Por supuesto, que ello ocurriera en Andalucía tampoco era casual. Según el último informe PISA (2012), esta Comunidad tiene el triste honor de figurar en el furgón de cola español ¬—junto a Extremadura, Murcia y Baleares— en lo que al rendimiento académico de nuestros jóvenes quinceañeros se refiere. Pero una cosa es que la educación fuera una preocupación para quienes aspiraban a gestionar la cosa pública en Andalucía, y otra muy distinta que la solución al problema debiera pasar por un pacto educativo. O, en otras palabras, por un acuerdo entre las partes a fin de enderezar el rumbo de la enseñanza en la Comunidad y superar de una vez por todas la inestabilidad que conllevan los constantes cambios legislativos y las políticas que de ellos se siguen.

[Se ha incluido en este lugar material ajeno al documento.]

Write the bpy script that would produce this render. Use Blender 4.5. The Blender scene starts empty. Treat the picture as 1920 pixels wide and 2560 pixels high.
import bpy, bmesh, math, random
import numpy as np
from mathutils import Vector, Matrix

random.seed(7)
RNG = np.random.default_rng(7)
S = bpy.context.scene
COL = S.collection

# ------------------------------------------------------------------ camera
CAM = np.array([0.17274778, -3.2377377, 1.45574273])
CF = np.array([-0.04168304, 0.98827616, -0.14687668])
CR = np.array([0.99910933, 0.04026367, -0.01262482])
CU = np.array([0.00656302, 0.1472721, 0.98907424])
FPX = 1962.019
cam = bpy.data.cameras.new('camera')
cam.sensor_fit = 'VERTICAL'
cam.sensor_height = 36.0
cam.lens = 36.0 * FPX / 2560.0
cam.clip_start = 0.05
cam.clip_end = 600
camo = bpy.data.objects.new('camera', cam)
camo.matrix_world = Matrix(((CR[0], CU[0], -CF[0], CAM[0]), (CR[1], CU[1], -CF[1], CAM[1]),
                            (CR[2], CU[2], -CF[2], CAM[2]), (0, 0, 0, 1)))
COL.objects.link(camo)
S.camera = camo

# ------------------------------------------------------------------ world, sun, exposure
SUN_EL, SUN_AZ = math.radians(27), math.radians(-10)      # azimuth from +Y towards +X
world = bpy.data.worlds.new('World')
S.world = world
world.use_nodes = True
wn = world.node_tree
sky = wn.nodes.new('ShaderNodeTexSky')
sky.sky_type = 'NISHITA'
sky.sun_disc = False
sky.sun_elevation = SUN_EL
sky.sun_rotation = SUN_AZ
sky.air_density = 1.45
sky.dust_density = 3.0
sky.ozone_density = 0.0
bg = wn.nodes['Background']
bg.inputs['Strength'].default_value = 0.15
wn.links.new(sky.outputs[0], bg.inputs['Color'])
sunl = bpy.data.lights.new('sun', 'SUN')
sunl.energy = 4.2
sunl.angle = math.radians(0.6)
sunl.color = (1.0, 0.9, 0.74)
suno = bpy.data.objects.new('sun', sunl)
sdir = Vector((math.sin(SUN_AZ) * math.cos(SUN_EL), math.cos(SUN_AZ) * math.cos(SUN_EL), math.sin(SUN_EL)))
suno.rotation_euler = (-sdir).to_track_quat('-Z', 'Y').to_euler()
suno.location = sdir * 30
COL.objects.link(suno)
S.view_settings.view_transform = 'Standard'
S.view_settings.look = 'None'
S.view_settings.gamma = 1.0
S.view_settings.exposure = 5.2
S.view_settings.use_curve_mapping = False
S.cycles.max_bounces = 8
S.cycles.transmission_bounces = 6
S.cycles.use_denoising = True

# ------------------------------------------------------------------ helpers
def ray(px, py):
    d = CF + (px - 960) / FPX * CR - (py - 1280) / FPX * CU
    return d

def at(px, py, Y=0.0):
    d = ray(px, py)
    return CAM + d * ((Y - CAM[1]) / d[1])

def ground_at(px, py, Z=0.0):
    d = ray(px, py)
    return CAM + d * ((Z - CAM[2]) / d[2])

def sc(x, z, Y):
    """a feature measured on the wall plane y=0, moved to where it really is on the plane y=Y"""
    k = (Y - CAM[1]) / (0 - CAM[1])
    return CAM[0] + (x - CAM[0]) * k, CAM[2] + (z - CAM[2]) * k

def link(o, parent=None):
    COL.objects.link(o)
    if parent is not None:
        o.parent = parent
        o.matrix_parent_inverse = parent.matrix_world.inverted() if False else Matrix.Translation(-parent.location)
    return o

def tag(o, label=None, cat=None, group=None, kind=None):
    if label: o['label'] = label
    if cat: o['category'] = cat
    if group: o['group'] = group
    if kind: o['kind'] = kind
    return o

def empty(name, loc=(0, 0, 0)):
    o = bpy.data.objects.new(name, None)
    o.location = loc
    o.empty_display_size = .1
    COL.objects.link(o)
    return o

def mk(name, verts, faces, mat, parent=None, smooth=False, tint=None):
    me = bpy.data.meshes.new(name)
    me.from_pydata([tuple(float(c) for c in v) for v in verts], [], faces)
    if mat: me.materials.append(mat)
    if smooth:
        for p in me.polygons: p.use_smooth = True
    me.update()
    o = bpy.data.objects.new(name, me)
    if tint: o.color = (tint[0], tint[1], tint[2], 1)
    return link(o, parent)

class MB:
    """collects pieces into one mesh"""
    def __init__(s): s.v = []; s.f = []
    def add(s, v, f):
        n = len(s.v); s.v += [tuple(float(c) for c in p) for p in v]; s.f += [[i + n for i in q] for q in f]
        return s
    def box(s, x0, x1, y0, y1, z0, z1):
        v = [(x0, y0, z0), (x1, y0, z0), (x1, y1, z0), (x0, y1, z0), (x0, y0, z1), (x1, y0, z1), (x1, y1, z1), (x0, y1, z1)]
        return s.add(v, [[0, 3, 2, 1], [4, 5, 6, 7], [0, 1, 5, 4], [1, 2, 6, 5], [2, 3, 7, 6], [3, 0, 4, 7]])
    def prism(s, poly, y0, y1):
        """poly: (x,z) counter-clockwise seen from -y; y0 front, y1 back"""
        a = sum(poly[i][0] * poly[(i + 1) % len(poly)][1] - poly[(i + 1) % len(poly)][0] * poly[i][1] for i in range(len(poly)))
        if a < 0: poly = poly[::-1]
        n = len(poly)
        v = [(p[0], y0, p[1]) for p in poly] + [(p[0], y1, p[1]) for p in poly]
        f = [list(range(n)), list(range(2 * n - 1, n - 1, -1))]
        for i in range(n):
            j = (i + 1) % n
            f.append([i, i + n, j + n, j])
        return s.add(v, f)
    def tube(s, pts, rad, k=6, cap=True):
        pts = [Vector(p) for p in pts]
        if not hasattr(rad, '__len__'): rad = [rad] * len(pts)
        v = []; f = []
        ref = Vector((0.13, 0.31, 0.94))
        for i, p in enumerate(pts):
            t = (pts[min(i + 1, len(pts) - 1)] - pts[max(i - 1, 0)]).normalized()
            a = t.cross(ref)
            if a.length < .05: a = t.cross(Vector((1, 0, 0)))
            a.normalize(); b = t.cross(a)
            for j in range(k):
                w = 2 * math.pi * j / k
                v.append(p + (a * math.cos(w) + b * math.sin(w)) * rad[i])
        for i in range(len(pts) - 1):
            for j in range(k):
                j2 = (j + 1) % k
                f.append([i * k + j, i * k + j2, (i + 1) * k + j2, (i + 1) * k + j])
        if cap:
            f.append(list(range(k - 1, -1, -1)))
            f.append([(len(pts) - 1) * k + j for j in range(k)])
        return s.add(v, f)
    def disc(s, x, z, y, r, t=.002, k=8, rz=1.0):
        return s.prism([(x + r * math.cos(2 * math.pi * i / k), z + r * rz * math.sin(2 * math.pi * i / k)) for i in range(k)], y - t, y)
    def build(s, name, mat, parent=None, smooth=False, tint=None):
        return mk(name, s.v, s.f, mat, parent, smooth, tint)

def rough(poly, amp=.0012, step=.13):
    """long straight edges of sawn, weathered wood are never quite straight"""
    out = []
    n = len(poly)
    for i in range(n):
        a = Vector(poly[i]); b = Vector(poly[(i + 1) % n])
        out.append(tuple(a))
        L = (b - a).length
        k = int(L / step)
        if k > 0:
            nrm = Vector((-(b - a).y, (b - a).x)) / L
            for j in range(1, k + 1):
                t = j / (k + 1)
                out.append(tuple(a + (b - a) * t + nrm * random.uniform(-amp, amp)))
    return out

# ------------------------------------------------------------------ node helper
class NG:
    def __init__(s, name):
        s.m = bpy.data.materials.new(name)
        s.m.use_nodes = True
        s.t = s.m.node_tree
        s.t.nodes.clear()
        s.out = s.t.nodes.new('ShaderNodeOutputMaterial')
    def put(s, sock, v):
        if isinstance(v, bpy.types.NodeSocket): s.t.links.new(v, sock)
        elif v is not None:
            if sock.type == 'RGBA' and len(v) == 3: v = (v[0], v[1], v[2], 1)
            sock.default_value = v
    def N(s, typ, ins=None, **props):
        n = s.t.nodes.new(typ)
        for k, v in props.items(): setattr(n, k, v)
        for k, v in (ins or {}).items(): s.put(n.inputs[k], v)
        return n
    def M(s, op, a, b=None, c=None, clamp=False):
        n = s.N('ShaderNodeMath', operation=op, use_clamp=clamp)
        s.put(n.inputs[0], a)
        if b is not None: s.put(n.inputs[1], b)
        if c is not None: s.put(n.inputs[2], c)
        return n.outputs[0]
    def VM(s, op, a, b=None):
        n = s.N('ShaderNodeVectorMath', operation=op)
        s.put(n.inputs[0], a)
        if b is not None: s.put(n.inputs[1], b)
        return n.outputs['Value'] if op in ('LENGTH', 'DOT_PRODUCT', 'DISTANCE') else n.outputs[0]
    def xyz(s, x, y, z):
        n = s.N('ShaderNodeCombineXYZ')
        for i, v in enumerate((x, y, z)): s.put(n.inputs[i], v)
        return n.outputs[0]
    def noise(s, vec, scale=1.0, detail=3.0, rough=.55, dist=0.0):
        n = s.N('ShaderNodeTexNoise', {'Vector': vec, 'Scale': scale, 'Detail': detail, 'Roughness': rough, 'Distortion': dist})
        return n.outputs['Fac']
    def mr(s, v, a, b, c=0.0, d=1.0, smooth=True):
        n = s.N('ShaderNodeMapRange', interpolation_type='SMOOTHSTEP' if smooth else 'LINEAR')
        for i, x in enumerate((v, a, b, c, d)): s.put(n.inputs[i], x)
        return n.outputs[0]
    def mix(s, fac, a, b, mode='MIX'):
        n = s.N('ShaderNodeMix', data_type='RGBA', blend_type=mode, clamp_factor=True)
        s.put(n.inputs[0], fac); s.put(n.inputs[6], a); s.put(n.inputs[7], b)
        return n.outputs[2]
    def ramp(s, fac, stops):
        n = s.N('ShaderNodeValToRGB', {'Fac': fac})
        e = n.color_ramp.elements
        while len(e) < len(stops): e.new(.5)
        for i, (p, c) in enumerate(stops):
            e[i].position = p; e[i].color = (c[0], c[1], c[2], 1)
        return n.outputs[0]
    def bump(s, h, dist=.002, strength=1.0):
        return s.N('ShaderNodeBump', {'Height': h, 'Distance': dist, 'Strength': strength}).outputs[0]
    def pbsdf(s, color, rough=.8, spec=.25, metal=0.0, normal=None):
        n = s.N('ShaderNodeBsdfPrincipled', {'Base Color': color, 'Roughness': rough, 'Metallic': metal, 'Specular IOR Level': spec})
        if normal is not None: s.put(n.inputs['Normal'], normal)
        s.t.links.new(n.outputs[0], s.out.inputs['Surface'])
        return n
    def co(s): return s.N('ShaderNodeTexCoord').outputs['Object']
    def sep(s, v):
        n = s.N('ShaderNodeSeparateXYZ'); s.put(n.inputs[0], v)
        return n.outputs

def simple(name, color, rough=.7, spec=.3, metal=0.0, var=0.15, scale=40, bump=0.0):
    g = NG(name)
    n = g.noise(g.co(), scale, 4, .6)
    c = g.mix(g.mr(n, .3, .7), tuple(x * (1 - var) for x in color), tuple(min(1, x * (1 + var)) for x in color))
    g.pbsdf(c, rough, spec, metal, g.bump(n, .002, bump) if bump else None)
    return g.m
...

Llegados a este punto, conviene precisar un par de aspectos. Cuando hablamos de pacto, y por más que hayamos tomado como ejemplo las recientes autonómicas andaluzas, nos referimos por igual al que puede llegar a establecerse en una Comunidad cualquiera dotada de competencias para legislar —Andalucía en este caso¬— que a uno que afecte al conjunto del Estado, esto es, a un pacto de Estado. Al fin y al cabo, y por seguir con PISA, el nivel educativo de los jóvenes españoles continúa estando por debajo de la media de la UE y muy por debajo de la de la OCDE, es decir, de la de los países económicamente desarrollados. Y en cuanto a la tasa de abandono temprano de la educación y la formación, si bien ha ido reduciéndose en los últimos años, permanece a años luz de los estándares europeos —según los indicadores del Ministerio de Educación, en 2013 era de un 23,5%, cuando el límite fijado por la UE para 2020 es de un 10%—. Existen, pues, razones más que suficientes para tratar de ponerle remedio, con pacto de Estado o sin él.
El segundo aspecto que conviene precisar es el de las partes. O sea, qué se entiende por partes cuando hablamos de educación. Antes, la enseñanza, y en particular la pública, era cosa de maestros y profesores. O sea, de enseñantes. Ahora es cosa de la llamada comunidad educativa; a saber: enseñantes, psicopedagogos, equipos directivos, asociaciones de padres de alumnos, sindicatos docentes y estudiantiles, y hasta personal administrativo. Sobra añadir qué clase de acuerdos pueden salir de ese batiburrillo de intereses, capacidades y pareceres. Claro que por encima de esos agentes educativos —así se les llama hoy en día en la jerga del sector— se hallan en teoría nuestros representantes políticos, que son, en definitiva, quienes terminan legislando y velando por el cumplimiento de esa legislación.
Y si esos representantes aspiran a alcanzar algún día un pacto de Estado de Educación deberán resolver ante todo una serie de disyuntivas, por cuanto, de no hacerlo, cualquier intento de acuerdo será baldío. La primera es la que se plantea entre libertad e igualdad o, si lo prefieren, entre calidad y equidad. En las tres últimas décadas el dilema se ha resuelto a favor del segundo de los elementos. Admitamos que era necesario, que las condiciones de la enseñanza pública en España después de una larga dictadura y, en especial, tras la prolongación de la escolaridad obligatoria hasta los 16 años así lo requerían. Pero en estos momentos si de algo carece nuestra enseñanza es de calidad. Basta echar una ojeada de nuevo a PISA 2012 para convencerse de ello. Así como en equidad estamos prácticamente en la media de la OCDE, en calidad nos hallamos bastante por debajo de ese mismo promedio. Esa primera disyuntiva, pues, debe solucionarse devolviendo al esfuerzo y al mérito, esto es, al cultivo de la inteligencia, un lugar primordial en la escala de valores de nuestro sistema de enseñanza.
Un segundo dilema que habrá que afrontar es el del profesorado. Habrá que decidir, en efecto, si los maestros y profesores deben seguir teniendo ese papel vicario que les ha sido asignado en el conjunto de la llamada comunidad educativa o si, por el contrario, deben recuperar su función cenital, esa «auctoritas» que jamás deberían haber perdido. Lo que comportaría, por cierto, dotarles de una formación tan adecuada como exigente.
Y la tercera y no por ello menos importante disyuntiva es la que afecta a las competencias educativas. Consiste en decidir si hay que dejarlas, como hasta ahora, en manos de las Comunidades, o si hay que devolverlas al regazo del Estado. Entre otros motivos, por la permanente deslealtad que los gobiernos nacionalistas de algunas Comunidades tienen para con el Estado del que forman parte.
Sin la previa resolución de esas disyuntivas, cualquier intento de pacto de Estado estará condenado al fracaso. No del pacto en sí, que acaso pueda alcanzarse, sino de su objeto: el rescate de la educación en España, y su consiguiente y apremiante mejora.